Crime effort heats debate of mayoral candidates

Seven hopefuls meet in 2-hour radio forum

September 09, 1999|By Gerard Shields | Gerard Shields,SUN STAFF

As it has throughout the summer, crime dominated the discussion of city mayoral candidates last night in a radio forum that included a critique and defense of the so-called "zero tolerance" crime-fighting strategy.

In an attempt to separate himself from his two major rivals in Tuesday's Democratic primary, mayoral candidate Carl Stokes attacked the policing strategy, telling a Morgan State University audience that it will lead to police brutality against minorities.

City Council President Lawrence A. Bell III and City Councilman Martin O'Malley advocate the so-called "zero tolerance" strategy that touts cutting violent crime by enforcing laws against minor crimes to catch repeat offenders.

The plan, which has been credited with reducing violent crime in cities such as New York, Cleveland and New Orleans, includes streamlining the city court systems to remove more minor cases.

The effort has recently been questioned in New York, after two highly publicized incidents in which officers shot an unarmed black man and brutalized another.

Stokes said he would rely more on treating the source of the city's crime problem, by creating more drug treatment and after-care.

"I don't want the kind of rogue cops that will stop blacks and Latinos and pat them down," Stokes said.

"I won't have that in my city."

Policing the police

O'Malley told a group of about 100 in the audience of the two-hour debate -- sponsored by WEAA-FM 88.9, the Afro-American and the Baltimore Times -- that "zero tolerance" does not equate to police brutality.

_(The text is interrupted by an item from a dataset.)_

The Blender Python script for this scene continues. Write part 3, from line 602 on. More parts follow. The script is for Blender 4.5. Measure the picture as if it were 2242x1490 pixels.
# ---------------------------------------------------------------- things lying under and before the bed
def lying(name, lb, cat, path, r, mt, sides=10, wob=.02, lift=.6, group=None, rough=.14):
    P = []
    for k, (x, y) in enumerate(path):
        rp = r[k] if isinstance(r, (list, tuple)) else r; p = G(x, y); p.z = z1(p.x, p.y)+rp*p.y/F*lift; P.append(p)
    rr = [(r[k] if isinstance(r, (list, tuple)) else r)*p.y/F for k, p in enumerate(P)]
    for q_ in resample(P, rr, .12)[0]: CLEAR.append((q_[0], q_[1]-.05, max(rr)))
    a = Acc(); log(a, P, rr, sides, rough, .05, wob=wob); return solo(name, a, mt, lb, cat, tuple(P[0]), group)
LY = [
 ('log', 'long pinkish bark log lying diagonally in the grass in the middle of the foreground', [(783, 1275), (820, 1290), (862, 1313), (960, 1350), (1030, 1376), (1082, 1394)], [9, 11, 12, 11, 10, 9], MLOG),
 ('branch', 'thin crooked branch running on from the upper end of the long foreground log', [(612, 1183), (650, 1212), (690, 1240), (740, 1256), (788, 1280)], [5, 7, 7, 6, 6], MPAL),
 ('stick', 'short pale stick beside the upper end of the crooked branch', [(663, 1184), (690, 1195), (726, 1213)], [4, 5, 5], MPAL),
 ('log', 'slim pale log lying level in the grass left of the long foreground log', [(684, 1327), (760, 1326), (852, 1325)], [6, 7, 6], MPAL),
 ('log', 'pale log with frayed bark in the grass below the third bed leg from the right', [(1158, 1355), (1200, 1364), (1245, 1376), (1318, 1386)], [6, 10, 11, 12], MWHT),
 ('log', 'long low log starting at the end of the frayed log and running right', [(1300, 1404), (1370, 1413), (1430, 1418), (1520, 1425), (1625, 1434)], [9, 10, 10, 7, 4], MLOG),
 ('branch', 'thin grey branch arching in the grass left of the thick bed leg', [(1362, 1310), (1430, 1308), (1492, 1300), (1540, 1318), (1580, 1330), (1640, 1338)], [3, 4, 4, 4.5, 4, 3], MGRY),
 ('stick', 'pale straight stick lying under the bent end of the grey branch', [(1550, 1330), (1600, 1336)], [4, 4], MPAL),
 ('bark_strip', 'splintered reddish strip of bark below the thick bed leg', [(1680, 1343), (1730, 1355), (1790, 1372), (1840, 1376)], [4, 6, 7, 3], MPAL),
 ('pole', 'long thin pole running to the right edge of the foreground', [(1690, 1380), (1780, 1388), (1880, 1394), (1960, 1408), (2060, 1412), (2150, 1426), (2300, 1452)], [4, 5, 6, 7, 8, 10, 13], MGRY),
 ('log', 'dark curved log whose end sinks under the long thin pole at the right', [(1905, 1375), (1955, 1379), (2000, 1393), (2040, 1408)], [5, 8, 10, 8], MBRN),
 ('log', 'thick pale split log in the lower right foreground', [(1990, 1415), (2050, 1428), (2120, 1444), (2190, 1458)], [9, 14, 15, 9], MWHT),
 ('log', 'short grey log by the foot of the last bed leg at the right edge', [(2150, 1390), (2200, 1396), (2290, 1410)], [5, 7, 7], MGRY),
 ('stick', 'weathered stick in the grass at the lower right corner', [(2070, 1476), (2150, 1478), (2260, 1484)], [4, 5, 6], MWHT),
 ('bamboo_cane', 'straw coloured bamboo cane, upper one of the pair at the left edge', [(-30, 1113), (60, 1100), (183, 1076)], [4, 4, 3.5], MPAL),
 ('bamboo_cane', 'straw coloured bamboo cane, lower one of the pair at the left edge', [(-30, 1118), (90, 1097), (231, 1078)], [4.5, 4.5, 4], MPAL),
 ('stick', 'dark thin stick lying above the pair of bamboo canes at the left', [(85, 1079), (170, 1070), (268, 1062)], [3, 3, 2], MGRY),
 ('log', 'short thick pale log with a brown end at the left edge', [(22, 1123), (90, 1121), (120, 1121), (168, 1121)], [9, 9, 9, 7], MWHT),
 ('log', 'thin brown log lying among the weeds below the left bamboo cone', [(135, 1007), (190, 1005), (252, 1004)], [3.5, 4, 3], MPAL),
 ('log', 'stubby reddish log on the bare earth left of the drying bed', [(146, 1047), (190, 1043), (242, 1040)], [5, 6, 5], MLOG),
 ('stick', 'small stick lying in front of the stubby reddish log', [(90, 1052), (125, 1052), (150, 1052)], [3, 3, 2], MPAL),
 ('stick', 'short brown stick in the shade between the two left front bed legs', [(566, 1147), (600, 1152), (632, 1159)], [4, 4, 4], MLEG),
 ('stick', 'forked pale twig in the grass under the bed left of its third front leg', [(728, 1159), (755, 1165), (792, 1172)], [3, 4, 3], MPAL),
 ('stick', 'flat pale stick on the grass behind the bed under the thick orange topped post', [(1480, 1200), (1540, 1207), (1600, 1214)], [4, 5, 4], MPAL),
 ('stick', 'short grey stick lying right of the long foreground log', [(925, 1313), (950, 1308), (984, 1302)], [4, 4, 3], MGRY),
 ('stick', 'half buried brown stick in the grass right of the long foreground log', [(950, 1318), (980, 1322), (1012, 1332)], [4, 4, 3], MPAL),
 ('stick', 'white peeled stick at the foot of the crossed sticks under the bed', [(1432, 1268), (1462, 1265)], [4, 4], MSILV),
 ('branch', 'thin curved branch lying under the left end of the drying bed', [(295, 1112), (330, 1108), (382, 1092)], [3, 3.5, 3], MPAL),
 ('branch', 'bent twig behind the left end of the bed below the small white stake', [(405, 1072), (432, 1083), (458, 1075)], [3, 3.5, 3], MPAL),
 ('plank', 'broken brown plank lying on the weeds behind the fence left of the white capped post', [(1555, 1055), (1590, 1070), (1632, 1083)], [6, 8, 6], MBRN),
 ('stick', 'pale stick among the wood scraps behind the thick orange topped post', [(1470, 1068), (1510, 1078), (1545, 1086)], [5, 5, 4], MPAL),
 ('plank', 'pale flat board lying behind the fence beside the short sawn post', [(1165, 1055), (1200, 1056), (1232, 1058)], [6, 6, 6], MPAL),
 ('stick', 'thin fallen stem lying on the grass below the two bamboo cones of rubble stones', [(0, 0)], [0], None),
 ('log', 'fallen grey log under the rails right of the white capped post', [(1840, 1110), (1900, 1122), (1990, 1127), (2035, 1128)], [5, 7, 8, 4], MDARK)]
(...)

Enforcing crime in the city also entails "policing our police," O'Malley said.

He boasted of serving as the chairman of the council committee that investigated allegations of a disparity in Police Department discipline for minority officers.

"Police misconduct is not the price of peace," O'Malley said. "It's the cost of complacency." Stokes and O'Malley were two of seven Democratic and Republican candidates invited to the forum.

Word from Republicans

Republican candidate Carl Adair used the discussion on crime to support current city Police Commissioner Thomas C. Frazier.

Adair cited statistics released Tuesday showing that crime in Baltimore dropped 9 percent in the first half of this year compared with the same period last year.

City Register of Wills Mary W. Conaway said she would create a drug czar to attack the cause of most violent crime, working with other city agencies such as health and housing.

Stokes and O'Malley said they would push for more drug treatment slots.

Bell, who arrived an hour and 45 minutes late from a Washington, D.C., fund-raiser held in his behalf, said he would expand the city's drug courts.

Addicts caught commiting crimes would be offered treatment or jail, Bell said.

The Republican candidates in the debate, including developer David F. Tufaro and Arthur W. Cuffie Jr., continued hammering at the Democrats, noting that the city hasn't elected a Republican mayor in more than 30 years.

"Clearly this city is not better off today than it was four years ago, eight years ago, 12 years ago or 16 years ago," Tufaro said.

Earlier in the day, Stokes unveiled two new television ads, unusual because they were filmed in black and white.

In the first 30-second ad, Stokes' grandmother, Arlene, sits in a rocking chair asking voters to support "my Carl."

Only native son

The ads tout Stokes as "Baltimore's authentic son," the only city native among the three leading Democrats.

Stokes received another endorsement yesterday, this one from the Baltimore City Teachers Association.

Immediately after the news conference, the teachers group mailed 1,250 letters endorsing Stokes to voters.

"Carl Stokes is the only candidate who has a comprehensive plan to improve the schools," said John Brown, president of the group, which represents more than 1,000 teachers citywide.

Stokes used the endorsement announcement to stress policy differences between himself and O'Malley.

"My opponents say, `Lock 'em up,' " Stokes said, in a news conference in front of the Barclay School in Northeast Baltimore.

"Education is a much better, stronger policy."

O'Malley endorsed

O'Malley picked up an endorsement yesterday from the City Paper.

The weekly publication credited O'Malley with being the most forceful of the three during their tenures on the City Council.

Sun staff writer Laura Lippman contributed to this article.